* Request *
Transcribe only the lines of the listing below from the one holding "Generate a Blender" through the one holding "sd.color = (0.65, 0.89, 1.0)", inclusive, without any change.

Collection entries:
__________________________________________________

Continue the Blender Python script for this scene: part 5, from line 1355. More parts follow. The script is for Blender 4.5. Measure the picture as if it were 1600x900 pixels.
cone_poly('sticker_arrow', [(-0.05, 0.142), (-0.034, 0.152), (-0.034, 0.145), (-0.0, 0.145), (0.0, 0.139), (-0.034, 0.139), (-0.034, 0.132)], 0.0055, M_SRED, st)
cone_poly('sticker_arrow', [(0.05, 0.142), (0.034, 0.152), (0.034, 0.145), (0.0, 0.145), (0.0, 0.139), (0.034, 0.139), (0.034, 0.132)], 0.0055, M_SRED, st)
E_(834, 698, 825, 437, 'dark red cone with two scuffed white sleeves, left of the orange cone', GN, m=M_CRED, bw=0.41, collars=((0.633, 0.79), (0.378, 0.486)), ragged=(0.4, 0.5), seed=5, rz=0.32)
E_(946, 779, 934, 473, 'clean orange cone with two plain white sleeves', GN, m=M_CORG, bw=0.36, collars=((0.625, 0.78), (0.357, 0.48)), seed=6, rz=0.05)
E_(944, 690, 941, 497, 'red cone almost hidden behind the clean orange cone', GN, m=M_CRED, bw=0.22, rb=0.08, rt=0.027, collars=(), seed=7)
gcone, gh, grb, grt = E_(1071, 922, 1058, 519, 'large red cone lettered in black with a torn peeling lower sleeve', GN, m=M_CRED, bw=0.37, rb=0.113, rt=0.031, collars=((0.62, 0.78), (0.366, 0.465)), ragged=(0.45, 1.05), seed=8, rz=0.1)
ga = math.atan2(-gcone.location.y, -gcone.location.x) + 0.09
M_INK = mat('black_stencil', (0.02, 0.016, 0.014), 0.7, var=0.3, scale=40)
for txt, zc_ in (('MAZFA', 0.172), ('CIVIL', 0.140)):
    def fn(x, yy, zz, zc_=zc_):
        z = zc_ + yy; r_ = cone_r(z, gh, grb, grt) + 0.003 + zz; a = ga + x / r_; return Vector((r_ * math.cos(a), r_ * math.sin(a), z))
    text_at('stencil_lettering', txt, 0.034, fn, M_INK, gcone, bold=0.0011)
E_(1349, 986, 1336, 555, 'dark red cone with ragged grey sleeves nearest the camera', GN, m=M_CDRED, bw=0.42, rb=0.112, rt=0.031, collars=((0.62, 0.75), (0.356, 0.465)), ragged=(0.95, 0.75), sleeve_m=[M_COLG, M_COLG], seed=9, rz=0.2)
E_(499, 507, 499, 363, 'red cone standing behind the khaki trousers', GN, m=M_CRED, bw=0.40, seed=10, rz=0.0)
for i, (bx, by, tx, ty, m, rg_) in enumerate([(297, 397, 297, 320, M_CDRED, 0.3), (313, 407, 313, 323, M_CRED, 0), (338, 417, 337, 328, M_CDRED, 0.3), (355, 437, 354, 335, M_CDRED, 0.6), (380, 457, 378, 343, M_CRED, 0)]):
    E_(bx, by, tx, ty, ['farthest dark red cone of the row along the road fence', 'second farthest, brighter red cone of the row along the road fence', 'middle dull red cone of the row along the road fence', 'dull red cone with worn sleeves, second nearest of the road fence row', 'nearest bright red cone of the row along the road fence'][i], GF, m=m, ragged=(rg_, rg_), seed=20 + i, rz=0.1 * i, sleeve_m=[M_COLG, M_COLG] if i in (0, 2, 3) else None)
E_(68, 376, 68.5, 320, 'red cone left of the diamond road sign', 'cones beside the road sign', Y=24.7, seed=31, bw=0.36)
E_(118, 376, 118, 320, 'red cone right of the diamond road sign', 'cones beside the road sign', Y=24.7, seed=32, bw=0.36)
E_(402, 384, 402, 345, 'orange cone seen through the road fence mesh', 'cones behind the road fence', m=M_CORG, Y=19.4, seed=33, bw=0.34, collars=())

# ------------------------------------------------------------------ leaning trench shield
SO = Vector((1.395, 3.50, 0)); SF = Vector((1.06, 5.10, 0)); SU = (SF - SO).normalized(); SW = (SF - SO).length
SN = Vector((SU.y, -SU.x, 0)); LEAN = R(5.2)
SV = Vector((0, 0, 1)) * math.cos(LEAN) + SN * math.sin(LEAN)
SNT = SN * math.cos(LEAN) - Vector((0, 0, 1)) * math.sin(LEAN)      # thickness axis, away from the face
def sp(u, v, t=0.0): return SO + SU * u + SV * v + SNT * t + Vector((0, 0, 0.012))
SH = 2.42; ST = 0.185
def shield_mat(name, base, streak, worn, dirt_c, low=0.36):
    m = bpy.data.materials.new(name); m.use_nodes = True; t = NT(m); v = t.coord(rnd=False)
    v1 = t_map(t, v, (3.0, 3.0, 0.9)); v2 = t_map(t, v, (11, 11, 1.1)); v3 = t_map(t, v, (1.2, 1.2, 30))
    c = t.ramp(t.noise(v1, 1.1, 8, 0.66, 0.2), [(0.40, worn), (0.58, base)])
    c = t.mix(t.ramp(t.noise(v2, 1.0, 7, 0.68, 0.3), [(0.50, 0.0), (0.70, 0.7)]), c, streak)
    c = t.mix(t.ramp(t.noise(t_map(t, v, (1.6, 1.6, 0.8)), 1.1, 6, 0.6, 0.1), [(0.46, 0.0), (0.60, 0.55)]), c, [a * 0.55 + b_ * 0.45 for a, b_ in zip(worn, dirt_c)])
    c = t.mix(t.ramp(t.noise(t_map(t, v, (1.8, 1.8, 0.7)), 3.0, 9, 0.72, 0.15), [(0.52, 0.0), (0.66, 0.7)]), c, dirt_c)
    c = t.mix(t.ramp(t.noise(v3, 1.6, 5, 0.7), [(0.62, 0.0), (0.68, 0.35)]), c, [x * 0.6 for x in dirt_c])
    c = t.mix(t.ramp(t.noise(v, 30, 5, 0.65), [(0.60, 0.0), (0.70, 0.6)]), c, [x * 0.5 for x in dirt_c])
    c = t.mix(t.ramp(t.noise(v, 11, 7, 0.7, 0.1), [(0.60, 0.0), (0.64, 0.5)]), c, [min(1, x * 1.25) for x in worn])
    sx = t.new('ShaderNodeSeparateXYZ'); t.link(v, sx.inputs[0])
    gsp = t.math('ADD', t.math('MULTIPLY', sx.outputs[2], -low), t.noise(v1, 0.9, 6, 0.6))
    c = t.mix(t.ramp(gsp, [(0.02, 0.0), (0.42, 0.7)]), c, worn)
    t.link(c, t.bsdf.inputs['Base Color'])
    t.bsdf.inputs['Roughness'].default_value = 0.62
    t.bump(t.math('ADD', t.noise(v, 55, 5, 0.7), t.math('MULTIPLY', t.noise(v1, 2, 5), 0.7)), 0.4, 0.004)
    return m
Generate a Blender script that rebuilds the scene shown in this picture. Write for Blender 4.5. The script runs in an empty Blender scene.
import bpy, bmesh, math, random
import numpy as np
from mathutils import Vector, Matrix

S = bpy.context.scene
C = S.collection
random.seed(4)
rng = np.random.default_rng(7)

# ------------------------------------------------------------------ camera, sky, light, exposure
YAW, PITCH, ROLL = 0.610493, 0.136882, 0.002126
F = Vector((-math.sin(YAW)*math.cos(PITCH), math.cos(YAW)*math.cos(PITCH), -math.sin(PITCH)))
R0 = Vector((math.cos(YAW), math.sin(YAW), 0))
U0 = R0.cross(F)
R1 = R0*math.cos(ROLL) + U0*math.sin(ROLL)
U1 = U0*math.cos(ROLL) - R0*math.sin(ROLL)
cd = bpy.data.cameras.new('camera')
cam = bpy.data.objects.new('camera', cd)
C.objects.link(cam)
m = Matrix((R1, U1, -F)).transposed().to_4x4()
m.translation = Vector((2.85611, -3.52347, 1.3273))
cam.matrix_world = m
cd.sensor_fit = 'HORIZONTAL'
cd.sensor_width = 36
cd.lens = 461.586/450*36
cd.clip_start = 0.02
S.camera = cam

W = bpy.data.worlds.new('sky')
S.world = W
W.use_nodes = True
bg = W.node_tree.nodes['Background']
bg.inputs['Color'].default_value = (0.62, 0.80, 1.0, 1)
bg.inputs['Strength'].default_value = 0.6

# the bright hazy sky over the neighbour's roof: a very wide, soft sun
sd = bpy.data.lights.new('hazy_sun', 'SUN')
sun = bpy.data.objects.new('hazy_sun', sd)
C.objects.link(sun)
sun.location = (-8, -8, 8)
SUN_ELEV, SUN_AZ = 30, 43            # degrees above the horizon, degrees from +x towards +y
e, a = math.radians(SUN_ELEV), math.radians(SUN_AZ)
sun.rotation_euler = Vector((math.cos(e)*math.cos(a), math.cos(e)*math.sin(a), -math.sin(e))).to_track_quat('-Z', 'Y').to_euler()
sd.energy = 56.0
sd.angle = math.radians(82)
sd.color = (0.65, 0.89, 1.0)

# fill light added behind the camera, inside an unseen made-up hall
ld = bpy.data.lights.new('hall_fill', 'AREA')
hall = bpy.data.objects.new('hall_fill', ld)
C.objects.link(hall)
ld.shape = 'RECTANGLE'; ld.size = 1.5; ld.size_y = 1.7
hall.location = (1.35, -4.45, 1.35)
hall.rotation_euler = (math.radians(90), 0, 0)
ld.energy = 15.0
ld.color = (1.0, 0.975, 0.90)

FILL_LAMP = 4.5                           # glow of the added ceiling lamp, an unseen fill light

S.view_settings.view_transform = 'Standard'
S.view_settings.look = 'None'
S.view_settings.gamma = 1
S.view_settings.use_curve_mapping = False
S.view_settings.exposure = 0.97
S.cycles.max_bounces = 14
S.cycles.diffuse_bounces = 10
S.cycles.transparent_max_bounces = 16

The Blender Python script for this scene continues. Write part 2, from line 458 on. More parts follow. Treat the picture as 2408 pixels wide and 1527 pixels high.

__________________________________________________

* Right answer *
Generate a Blender script that rebuilds the scene shown in this picture. Write for Blender 4.5. The script runs in an empty Blender scene.
import bpy, bmesh, math, random
import numpy as np
from mathutils import Vector, Matrix

S = bpy.context.scene
C = S.collection
random.seed(4)
rng = np.random.default_rng(7)

# ------------------------------------------------------------------ camera, sky, light, exposure
YAW, PITCH, ROLL = 0.610493, 0.136882, 0.002126
F = Vector((-math.sin(YAW)*math.cos(PITCH), math.cos(YAW)*math.cos(PITCH), -math.sin(PITCH)))
R0 = Vector((math.cos(YAW), math.sin(YAW), 0))
U0 = R0.cross(F)
R1 = R0*math.cos(ROLL) + U0*math.sin(ROLL)
U1 = U0*math.cos(ROLL) - R0*math.sin(ROLL)
cd = bpy.data.cameras.new('camera')
cam = bpy.data.objects.new('camera', cd)
C.objects.link(cam)
m = Matrix((R1, U1, -F)).transposed().to_4x4()
m.translation = Vector((2.85611, -3.52347, 1.3273))
cam.matrix_world = m
cd.sensor_fit = 'HORIZONTAL'
cd.sensor_width = 36
cd.lens = 461.586/450*36
cd.clip_start = 0.02
S.camera = cam

W = bpy.data.worlds.new('sky')
S.world = W
W.use_nodes = True
bg = W.node_tree.nodes['Background']
bg.inputs['Color'].default_value = (0.62, 0.80, 1.0, 1)
bg.inputs['Strength'].default_value = 0.6

# the bright hazy sky over the neighbour's roof: a very wide, soft sun
sd = bpy.data.lights.new('hazy_sun', 'SUN')
sun = bpy.data.objects.new('hazy_sun', sd)
C.objects.link(sun)
sun.location = (-8, -8, 8)
SUN_ELEV, SUN_AZ = 30, 43            # degrees above the horizon, degrees from +x towards +y
e, a = math.radians(SUN_ELEV), math.radians(SUN_AZ)
sun.rotation_euler = Vector((math.cos(e)*math.cos(a), math.cos(e)*math.sin(a), -math.sin(e))).to_track_quat('-Z', 'Y').to_euler()
sd.energy = 56.0
sd.angle = math.radians(82)
sd.color = (0.65, 0.89, 1.0)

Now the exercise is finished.